Why Al Qaeda Is Losing the War on Terror
Because the Middle East is catching up to and connecting with the rest of the world. And no matter how much peace Osama bin Laden's No. 2 tries to offer Barack Obama, there is no stopping globalization's power over extremism.
By Thomas P.M. Barnett
On Monday, the latest video surfaced from Osama bin Laden's longtime deputy, Ayman al-Zawahiri, featuring his usual sermon on the state of the radical Islamic struggle against the United States. The gist: Al Qaeda is winning hands-down, natch. Trouble is, it's not.
The message wouldn't have attracted any more media attention than his thirty-or-so similar videos from the past three-and-a-half years except, of course, for his affirmation that a truce with President Obama is still on the table: If America is willing to "concede" radical Islam's "victory" throughout the greater Middle East by withdrawing all of its troops, then Al Qaeda will stop targeting Americans.
Some offer.
And in making it, al-Zawahiri accuses Obama, upon whom he conferred the title of "house negro" soon after his election win, of being nothing more than "the new face of the same old crimes" namely, "a relationship with [Islamic lands] based on suppression." But that's just putting a familiar face on Al Qaeda's deeper fears: America certainly does its best to suppress radical Islam, but that's not what scares al-Zawahiri and bin Laden having to integrate with the rest of the world does. Career opportunities and a better life, after all, means fewer young people driven to extremism.
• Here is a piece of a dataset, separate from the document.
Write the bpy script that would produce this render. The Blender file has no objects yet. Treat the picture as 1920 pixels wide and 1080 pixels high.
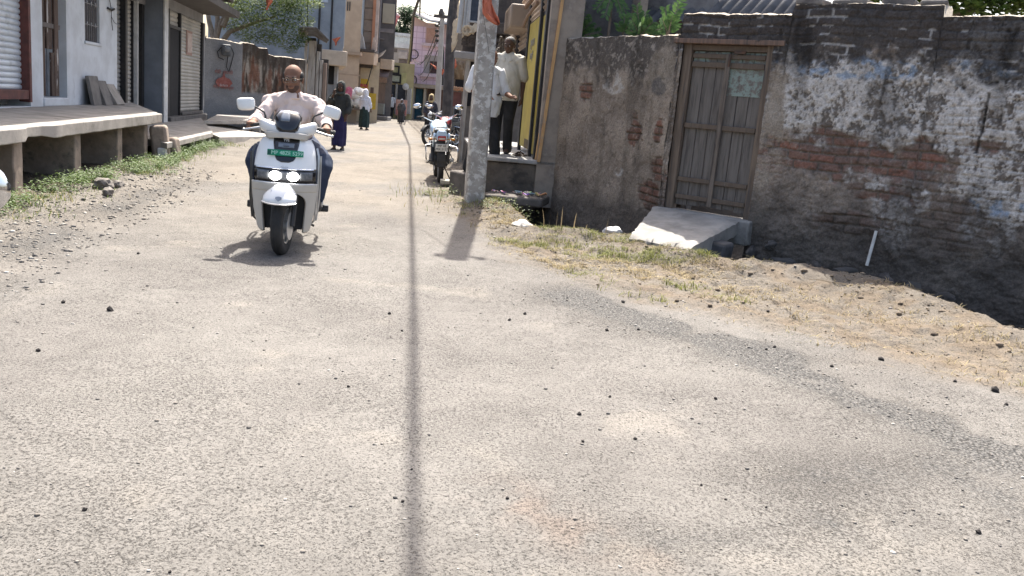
import bpy, bmesh, math, random
import numpy as np
from mathutils import Vector, Matrix, Euler, Quaternion
from mathutils.noise import noise as mnoise
random.seed(7)
RS = np.random.RandomState(7)
R = math.radians
scene = bpy.context.scene
COL = scene.collection

# ------------------------------------------------------------------ camera
F_PX, CAM_H = 1600.0, 1.28            # focal length in pixels of a 1920 wide frame, height of the lens
_roll = R(5.3)
_pitch = math.atan((540 - (180 + (960 - 680) * math.tan(_roll))) * math.cos(_roll) / F_PX)
FW = Vector((0, math.cos(_pitch), -math.sin(_pitch)))
_up, _rt = Vector((0, math.sin(_pitch), math.cos(_pitch))), Vector((1, 0, 0))
CX = _rt * math.cos(_roll) + _up * math.sin(_roll)
CU = -_rt * math.sin(_roll) + _up * math.cos(_roll)
cam_d = bpy.data.cameras.new('camera')
cam_d.sensor_width = 36.0; cam_d.lens = F_PX / 1920 * 36.0
cam_d.clip_start = 0.05; cam_d.clip_end = 3000
cam = bpy.data.objects.new('camera', cam_d); COL.objects.link(cam)
m = Matrix.Identity(4)
for i in range(3):
    m[i][0], m[i][1], m[i][2] = CX[i], CU[i], -FW[i]
m[2][3] = CAM_H
cam.matrix_world = m
scene.camera = cam
EYE = Vector((0, 0, CAM_H))
def ray(px, py): return FW + CX * ((px - 960) / F_PX) + CU * ((540 - py) / F_PX)
def on_z(px, py, z=0.0):              # the point of the place seen at a photo position, at a height
    v = ray(px, py); return EYE + v * ((z - CAM_H) / v.z)
def on_y(px, py, y):                  # ... at a distance
    v = ray(px, py); return EYE + v * (y / v.y)
def on_plane(px, py, P, n):
    v = ray(px, py); return EYE + v * ((Vector(P) - EYE).dot(n) / v.dot(n))
STREET = Matrix.Rotation(R(10), 4, 'Z')          # the street runs 10 degrees left of the view
def SW(x, y, z=0.0): return STREET @ Vector((x, y, z))
SN = Vector((math.cos(R(10)), math.sin(R(10)), 0))
def to_st(p): return STREET.inverted() @ Vector(p)

# ------------------------------------------------------------------ noise
_perm = RS.permutation(256); _perm = np.concatenate([_perm, _perm, _perm])
def vnoise(x, y, seed=0):
    x = np.asarray(x, float) + seed * 17.13; y = np.asarray(y, float) + seed * 9.71
    xi = np.floor(x).astype(int); yi = np.floor(y).astype(int); fx = x - xi; fy = y - yi
    fx = fx * fx * (3 - 2 * fx); fy = fy * fy * (3 - 2 * fy)
    h = lambda a, b: _perm[_perm[(a & 255)] + (b & 255)] / 255.0
    return (h(xi, yi) * (1 - fx) + h(xi + 1, yi) * fx) * (1 - fy) + (h(xi, yi + 1) * (1 - fx) + h(xi + 1, yi + 1) * fx) * fy
def fbm(x, y, seed=0, oct=4, gain=.55):
    s = 0; a = 1; t = 0
    for i in range(oct):
        s = s + a * vnoise(np.asarray(x) * 2 ** i, np.asarray(y) * 2 ** i, seed + i * 3); t += a; a *= gain
    return s / t
def sstep(a, b, x):
    t = np.clip((np.asarray(x, float) - a) / (b - a), 0, 1); return t * t * (3 - 2 * t)
def lerp(a, b, t):
    t = np.asarray(t)[..., None]; return np.asarray(a) * (1 - t) + np.asarray(b) * t

# ------------------------------------------------------------------ mesh building
class MB:
    def __init__(s, M=None): s.v = []; s.f = []; s.M = M
    def add(s, vs, fs):
        o = len(s.v)
        for p in vs:
            p = Vector(p); s.v.append(tuple(s.M @ p) if s.M is not None else tuple(p))
        s.f += [tuple(i + o for i in f) for f in fs]; return s
    def box(s, x0, x1, y0, y1, z0, z1, T=None):
        vs = [Vector((x, y, z)) for z in (z0, z1) for y in (y0, y1) for x in (x0, x1)]
        if T is not None: vs = [T @ v for v in vs]
        return s.add(vs, [(0, 2, 3, 1), (4, 5, 7, 6), (0, 1, 5, 4), (2, 6, 7, 3), (1, 3, 7, 5), (0, 4, 6, 2)])
    def cbox(s, c, size, rot=(0, 0, 0)):
        T = Matrix.Translation(Vector(c)) @ Euler(rot).to_matrix().to_4x4(); a, b, d = [k / 2 for k in size]
        return s.box(-a, a, -b, b, -d, d, T)
    def quadbox(s, a, b, z0, z1, th, off=0):       # upright slab standing on the ground line a-b
        a = Vector((a[0], a[1], 0)); b = Vector((b[0], b[1], 0)); d = (b - a).normalized(); n = Vector((d.y, -d.x, 0))
        vs = []
        for z in (z0, z1):
            for p in (a + n * off, b + n * off, b + n * (off - th), a + n * (off - th)): vs.append(Vector((p.x, p.y, z)))
        return s.add(vs, [(3, 2, 1, 0), (4, 5, 6, 7), (0, 1, 5, 4), (1, 2, 6, 5), (2, 3, 7, 6), (3, 0, 4, 7)])
    def loft(s, rings, close=True, caps=True):
        n = len(rings[0]); o = []; fs = []
        for r in rings: o += list(r)
        for i in range(len(rings) - 1):
            for j in range(n if close else n - 1):
                k = (j + 1) % n
                fs.append((i * n + j, i * n + k, (i + 1) * n + k, (i + 1) * n + j))
        if caps and close:
            fs.append(tuple(range(n - 1, -1, -1))); fs.append(tuple((len(rings) - 1) * n + j for j in range(n)))
        return s.add(o, fs)
    def tube(s, pts, r, n=8, ell=1.0, side=None, round_end=False):
        pts = [Vector(p) for p in pts]; k = len(pts)
        rs = list(r) if hasattr(r, '__len__') else [r] * k
        if round_end:
            d0 = (pts[0] - pts[1]).normalized(); d1 = (pts[-1] - pts[-2]).normalized(); P = []; Q = []
            for a in (80, 55, 28): P.append(pts[0] + d0 * rs[0] * math.sin(R(a))); Q.append(rs[0] * math.cos(R(a)))
            P += pts; Q += rs
            for a in (28, 55, 80): P.append(pts[-1] + d1 * rs[-1] * math.sin(R(a))); Q.append(rs[-1] * math.cos(R(a)))
            pts, rs, k = P, Q, len(P)
        rings = []; nrm = None
        for i in range(k):
            t = (pts[min(i + 1, k - 1)] - pts[max(i - 1, 0)]).normalized()
            if nrm is None:
                u = Vector(side) if side else (Vector((0, 0, 1)) if abs(t.z) < .9 else Vector((1, 0, 0)))
                nrm = (u - t * u.dot(t)).normalized()
            else: nrm = (nrm - t * nrm.dot(t)).normalized()
            b = t.cross(nrm)
            rings.append([pts[i] + (nrm * math.cos(2 * math.pi * j / n) * ell + b * math.sin(2 * math.pi * j / n)) * rs[i] for j in range(n)])
        return s.loft(rings)
    def blob(s, c, r, rot=(0, 0, 0), n=12, mm=8):
        T = Matrix.Translation(Vector(c)) @ Euler(rot).to_matrix().to_4x4(); rings = []
        for i in range(1, mm):
            a = math.pi * i / mm - math.pi / 2
            rings.append([T @ Vector((r[0] * math.cos(a) * math.cos(2 * math.pi * j / n), r[1] * math.cos(a) * math.sin(2 * math.pi * j / n), r[2] * math.sin(a))) for j in range(n)])
        k = len(rings); vs = [p for q in rings for p in q] + [T @ Vector((0, 0, -r[2])), T @ Vector((0, 0, r[2]))]
        fs = [(i * n + j, i * n + (j + 1) % n, (i + 1) * n + (j + 1) % n, (i + 1) * n + j) for i in range(k - 1) for j in range(n)]
        fs += [(k * n, (j + 1) % n, j) for j in range(n)] + [(k * n + 1, (k - 1) * n + j, (k - 1) * n + (j + 1) % n) for j in range(n)]
        return s.add(vs, fs)
    def lathe(s, prof, n=24, T=None):              # prof: (radius, height) about z
        T = T if T is not None else Matrix.Identity(4)
        return s.loft([[T @ Vector((max(r, 1e-4) * math.cos(2 * math.pi * j / n), max(r, 1e-4) * math.sin(2 * math.pi * j / n), z)) for j in range(n)] for r, z in prof])
    def ring(s, R0, r, n=32, mm=10, T=None, ell=1.0):       # torus about z
        T = T if T is not None else Matrix.Identity(4); vs = []; fs = []
        for i in range(n):
            a = 2 * math.pi * i / n
            for j in range(mm):
                b = 2 * math.pi * j / mm; q = R0 + r * math.cos(b)
                vs.append(T @ Vector((q * math.cos(a), q * math.sin(a), r * ell * math.sin(b))))
        for i in range(n):
            for j in range(mm):
                fs.append((i * mm + j, ((i + 1) % n) * mm + j, ((i + 1) % n) * mm + (j + 1) % mm, i * mm + (j + 1) % mm))
        return s.add(vs, fs)
    def prism(s, poly, y0, y1, T=None):             # outline in x,z; depth in y
        n = len(poly); T = T if T is not None else Matrix.Identity(4)
        vs = [T @ Vector((x, y0, z)) for x, z in poly] + [T @ Vector((x, y1, z)) for x, z in poly]
        fs = [tuple(range(n)), tuple(range(2 * n - 1, n - 1, -1))] + [(i, i + n, (i + 1) % n + n, (i + 1) % n) for i in range(n)]
        return s.add(vs, fs)
    def grid(s, P):                                 # P[i][j] points
        a = len(P); b = len(P[0])
        return s.add([q for r in P for q in r], [(i * b + j, i * b + j + 1, (i + 1) * b + j + 1, (i + 1) * b + j) for i in range(a - 1) for j in range(b - 1)])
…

And that's exactly what's happening: Radical Islam has overplayed its hand again, creating popular resentment escalating to political backlash. We're the ones winning this struggle across the board, and not only should Obama ignore the offer of a truce as we press forward in Afghanistan and Pakistan (it would only allow Asia to step in for the oil money) he should make explicitly clear to Al Qaeda that we'll never acquiesce to their desire for civilizational apartheid between the West and the Arab world, even as isolationists and defeatists on our side would just as soon erect a fence around the whole Islamic world to let them fight it out amongst themselves. Why? Because the penetrating embrace of globalization is doing the truly profound damage to Al Qaeda, and we are globalization's bodyguard. The flow of proliferating networks that offer ideas and conversations and products and expressions of individualistic ambition especially with regard to women offer radical Islamic groups no hope of gaining permanent political control.
As if al-Zawahiri's smoke-blowing video as close to an admission of strategic failure as we're likely to get out of Al Qaeda for the foreseeable future wasn't enough, poll after poll confirms the trend: Al Qaeda's appeal along with violent extremism in general is waning across the Islamic world while America's has been significantly improved by Barack Obama's election and subsequent efforts at civilizational dialogue (which clearly has Al Qaeda's leadership worried, as evidenced by the amount of time al-Zawahiri spent in this last video attempting to diminish it). As Thomas Friedman pointed out recently, radical Islam's only successes as of late have involved stoking sectarian and ethnic feuds hardly the calling card of a successful international ideological movement.
The Middle East currently suffers from a destabilizing youth bulge around people between the ages of 15 and 30. In two decades time, the region's demographic center of gravity will have shifted upward commensurately, meaning the Middle East will hit "middle age." What do we know from this shift in other parts of the world? That criminal behavior wanes, meaning bin Laden and Al Qaeda do not have time on their side.
That's not to diminish the economic challenge, because as that youth bulge ages out into its natural earning years, roughly 100 million new jobs will need to be created in the greater Middle East by 2030. If those jobs aren't there, then we're looking at a double whammy: all those unemployed thirty- and fortysomethings plus their disappointed kids, who will form another, smaller (but not inconsequential) youth bulge in the 2020s.
In America's persistent struggle against violent extremism triggered by globalization's advance, there will always be the temptation to return to history's sidelines, much like we did after World War I. But our now decades-long success in creating and defending and expanding an international liberal trade order (now known as globalization) has created this larger, unpalatable reality: The United States is no longer in control of this process and thus cannot "turn off" its resulting challenges.
Globalization is not some elite conspiracy hatched in Manhattan or Davos; it's now largely fueled by the ravenous demand for a decent lifestyle by an emerging and huge global middle class located overwhelmingly beyond our shores. That world-spanning force demands the Islamic world's progressive integration into globalization's vast universe.
And when it comes to that fundamental reformatting process, resistance be it radical Islam's or isolationist America's is futile.